Concerto? L’ultima volta che Matteo Renzi ha scomodato questa parola fu dopo un lontano appuntamento del maggio musicale fiorentino. Poi l’ha cancellata dal vocabolario. Lui con i sindacati non concerta, li suona. Le ultime notizie lo confermano: quando la Cgil e la Cisl hanno provato a dire che il decreto Poletti è un obbrobrio, il boy scout di Rignano sull’Arno ha inarcato il sopracciglio, fatto la faccia cattiva e risposto per le rime. Come osate criticare il governo? Siete solo invidiosi perché palazzo Chigi lavora più e meglio di voi sindacati. Ma ad essere contente sono soprattutto le imprese. Industriali e imprenditori applaudono come un sol uomo all’ulteriore aumento della flessibilità. Fra le tante, pagherà solo una multa e non avrà più l’obbligo di fare assunzioni a tempo indeterminato l’azienda che non rispetti il tetto del 20% di contratti a termine sul totale degli addetti. Ancora un aiutino per far ripartire la fabbrica Italia, naturalmente a danno dei lavoratori, specie i più giovani. Il premier più amato dal sistema dei media tira dritto, plaude alla sua rivoluzione, entra di prepotenza in campagna elettorale. Renzi non vuole essere contraddetto. Si infuria quando qualcuno lo contesta, non tollera insubordinazioni nel suo partito. O con lui, o contro di lui. I sindacati che segnalano l’aumento delle forme di precarietà provocato dalla nuova versione del decreto sul lavoro vanno a finire sulla lavagna nella fila dei cattivi. Lesa maestà.

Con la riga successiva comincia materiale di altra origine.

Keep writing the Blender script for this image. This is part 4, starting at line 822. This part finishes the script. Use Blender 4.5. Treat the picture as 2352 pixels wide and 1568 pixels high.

Alla vigilia delle elezioni europee, e di un turno amministrativo che deve rinnovare quattromila consigli comunali e due amministrazioni regionali – il Piemonte e l’Abruzzo – l’ultimo cavallo di razza di democristiana memoria si butta a capo fitto nella campagna elettorale. Renzi vuole dalle urne per il “suo” Pd un’investitura popolare che fino ad oggi non ha mai avuto. Vuole, fortissimamente vuole, che il partitone tricolore superi agevolmente il 30%. Vuole tenere a distanza i Cinque stelle di Beppe Grillo. Ed è addirittura costretto a sperare che la rinata Forza Italia di Silvio Berlusconi non scenda troppo in basso, perché in quel caso la bozza della nuova legge elettorale potrebbe essere tranquillamente appallottolata e buttata nel cestino delle riforme annunciate e subito abortite.
L’inquilino di palazzo Chigi si gioca parecchio in questa partita, non per caso ha chiesto agli alleati e ai pochi avversari interni di mettersi l’elmetto e scendere nella trincea elettorale. Comizi come se piovesse, e migliaia di banchetti nelle piazze della penisola, ne sono annunciati addirittura diecimila, con il simbolo del Partito democratico a un lato del palco e il faccione di Matteo Renzi dall’altro. A far le spese di questa situazione sono i pur dialoganti sindacati confederali, che si sentono dire in faccia di essere un residuo del passato. Inutili orpelli di un tempo che fu e mai più ritornerà. “Sono arrabbiati perché ho tolto loro potere. Stiamo rivoluzionando il paese e c’è chi resiste”, declama Renzi nell’ennesima intervista fiume. A suo modo l’ex sindaco fiorentino è un rivoluzionario. Anzi, un controrivoluzionario. Se potesse, lui sarebbe a capo del governo e al tempo stesso alla guida delle delegazioni trattanti con la Confindustria e le altre associazioni imprenditoriali. Bulimico, come è nella sua natura. Ma dato che la Cgil vedrà riconfermata segretaria generale al congresso di Rimini Susanna Camusso, e nulla sembra scalfire l’ormai storica leadership di Raffaele Bonanni all’interno della Cisl, occorre dare addosso ai sindacati. E promettere ai milioni di giovani (e meno giovani) disoccupati che l’Italia di Renzi sarà il paese di Bengodi. Come nelle puntate di “Amici”, dove ci si litiga, si piange, si ride, si è allegri o tristi, ma in fondo siamo tutti parte di una grande famiglia. Nel mentre Beppe Grillo fa il giro delle fabbriche in crisi, spesso e volentieri non sa quali siano i problemi specifici di questo o quel sito produttivo, ma non ha paura di presentarsi davanti ai cancelli, per dire che con questi governanti non si va da nessuna parte. Il Movimento Cinque stelle sale nei sondaggi, i media ne parlano perché quando si è stabilmente sopra il 20% è impossibile far finta di nulla e – paradossalmente ma non troppo – anche l’ex comico genovese spara a palle incatenate contro i sindacati, accusati di essersi suicidati a furia di concertare.